Случай с крещеными татарами (кряшенами) имеет отличия от вышеописанного. Из-за усилившегося в последние годы процесса возврата религиозных ценностей между основной массой татар-мусульман и православной их частью возникла серьезная “конфессиональная граница”. Так как этот феномен вовремя не был осмыслен исследователями, а соответствующие государственные органы вплотную не занимались организационными мерами, вытекающими из специфики функционирования в современных условиях кряшенской идентичности, проблема крещеных татар оказалась сильно запущенной. Постепенно дело приблизилось к самоопределению данной этноконфессиональной общности в качестве отдельной этнической единицы (в резолюции конференции национальнокультурных объединений кряшен РТ, проходившей 13 октября 2001 г. в Казани, говорится о поддержке проекта Декларации по “самоопределению кряшен” как “этноса” и ставится задача созыва Всероссийского съезда кряшен для организации такого самоопределения в масштабах страны). Несмотря на то, что это решение принято достаточно узким кругом политизированной части крещеных татар, оно в целом отражает общие тенденции, наметившиеся в рамках данной группы татарского этноса. Кроме того, за стремлением крещеных татар к обособлению отчетливо просматривается прямая поддержка определенных кругов российского общества, включая Русскую православную церковь и политический истеблишмент. В этой связи я бы хотел сказать, что существующая татарская национальная идентичность, основанная на чисто светской этнично-сти (“татарстве”), абсолютно не мешает быть татарами не только православным, мусульманам, но и уже появившимся среди татар кришнаитам, бахаистам, протестантам, тенгрианцам и др. Если мы на основе православия будем выделять крещеных татар как этнос, это приведет к возвращению на исходную ситуацию второй половины Х1Х в., или даже
более раннего времени, когда еще существовал проект создания мусульманской нации.
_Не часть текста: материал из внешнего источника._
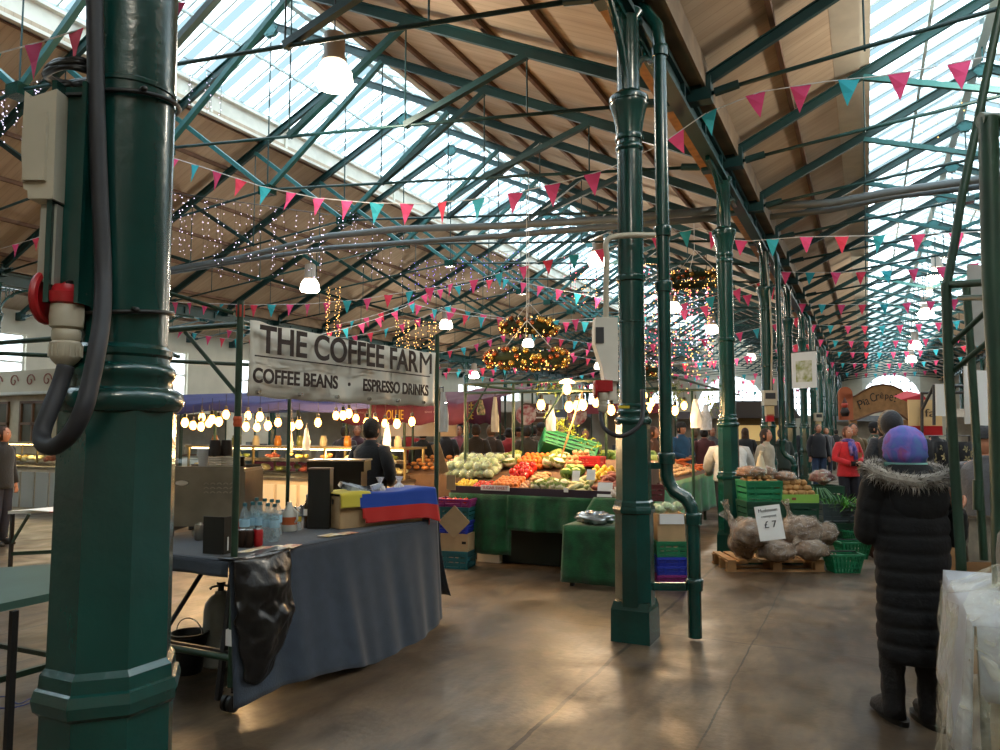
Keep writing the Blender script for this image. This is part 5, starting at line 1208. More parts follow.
def stackheap(kind, c_, nx, ny, s, lab, grp, r, W=.38, layers=1):
    for L_ in range(layers):
        for i in range(nx-L_):
            for j in range(ny-L_):
                o = proto(kind); o.location = c_+rotc @ Vector((-W/2+W*(i+.5+L_*.5)/nx+random.gauss(0, .012), -.15+.3*(j+.5+L_*.5)/ny+random.gauss(0, .012), r*s+L_*r*1.4*s)); o.scale = (s,)*3; o.rotation_euler = (random.uniform(-.6, .6), 0, random.uniform(0, 6)); o['label'] = lab; o['group'] = grp
stackheap('potato', b_+Vector((0, 0, .065)), 6, 4, 1.2, 'loose brown potato in the lime green tray', 'potatoes in the lime tray', .036, .4, 3)
stackheap('potato', a_+Vector((0, 0, -.05)), 5, 3, .95, 'brown potato in the top crate of the left stack', 'potatoes on the left crate stack', .036, .4, 2)
for i, (dx, dy, dz_, r_, sx) in enumerate([(-.1, 0, .0, .12, 1.5), (.1, .05, .02, .1, 1.3), (.33, .0, -.04, .1, 1.4)]):
    soft_bag('vegetable_bag', a_+rotc @ Vector((dx, dy, dz_+.02)), r_, ['clear bag of roots on the left crate stack', 'small clear bag of roots between the two crate stacks', 'clear bag of potatoes lying on the right crate stack'][i], BAGPL2, 'bag', (sx, 1, .7), .3, 3, None, mat('brown_roots', '8a6248', .8, 0, .4, 20, .6, 30))
t = thing('paper_cone', a_+Vector((.03, 0, .08)), 'cream paper cone standing on the left crate stack', 'bag'); MB().lathe((0, 0, 0), [(.07, 0), (.075, .02), (.03, .2), (.012, .24)], 14).build('cone', mat('cream_paper', 'c9bda0', .7), t, smooth=SH); MB().tube([(0, 0, .2), (.02, 0, .27)], [.012, .025], 8).build('twisted_tip', mat('cream_paper', 'c9bda0', .7), t)
# right group: dark crates, greens, baskets
q = gnd(826, 548); crate((q.x+.1, q.y+.55, 0), .5, .4, .3, DGCRATE, 'dark crate standing left of the shopping baskets', CAMR)
crate((q.x+.1, q.y+.6, .302), .5, .4, .26, mat('slate_crate', '2c3a40', .6), 'slate grey crate heaped with leafy greens', CAMR)
t = thing('leafy_greens', (q.x+.2, q.y+.5, .5), 'bunch of leafy greens spilling from the slate grey crate', 'vegetables'); b = MB()
for i in range(160):
    p_ = Vector((random.gauss(.05, .16), random.gauss(-.05, .1), abs(random.gauss(.03, .05)))); d = Vector((random.gauss(.2, .6), random.gauss(-.2, .6), random.uniform(-.2, 1))).normalized()*random.uniform(.08, .2); s_ = Vector((-d.y, d.x, 0)).normalized()*.012
    b.add([p_, p_+d*.6+s_, p_+d, p_+d*.6-s_], [(0, 1, 2, 3)])
o = b.build('leaves', mat('fresh_green_leaf', '4d8a34', .6, 0, .3, 9), t); o['kind'] = 'stuff'
soft_bag('vegetable_bag', (q.x-.08, q.y+1.25, .78), .15, 'clear bag of dark beetroot on a crate behind the greens', BAGPL2, 'bag', (1.2, 1, .8), .3, 3, None, mat('beet_skin', '5c2b30', .6, 0, .3, 20))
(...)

Другой аспект проблемы обособления кряшен имеет отношение к вопросам этнокультурного характера. Дело в том, что крещеные татары татароязычны, обучаются в татарских школах или изучают татарский язык, читают татарскую прессу и т.д. Как их изолировать от этого культурно-информационного поля? Конечно, иногда среди кряшенских радикалов можно услышать предложения о создании “кряшенского языка”, но из-за того, что статус кряшенских говоров (нет единого диалекта) находится на низшем уровне говоров групп деревень, такое просто невозможно. Да и в целом в этнокультурном отношении крещеные татары обладают в решающей степени общностью с остальными татарами. У них уникальным является только тот слой культуры, который связан с православием. Это говорит о том, что этнокультурное обособление кряшен проблематично.
“Научный Татарстан”, Казань, 2002 г., № 2, с. 12-18.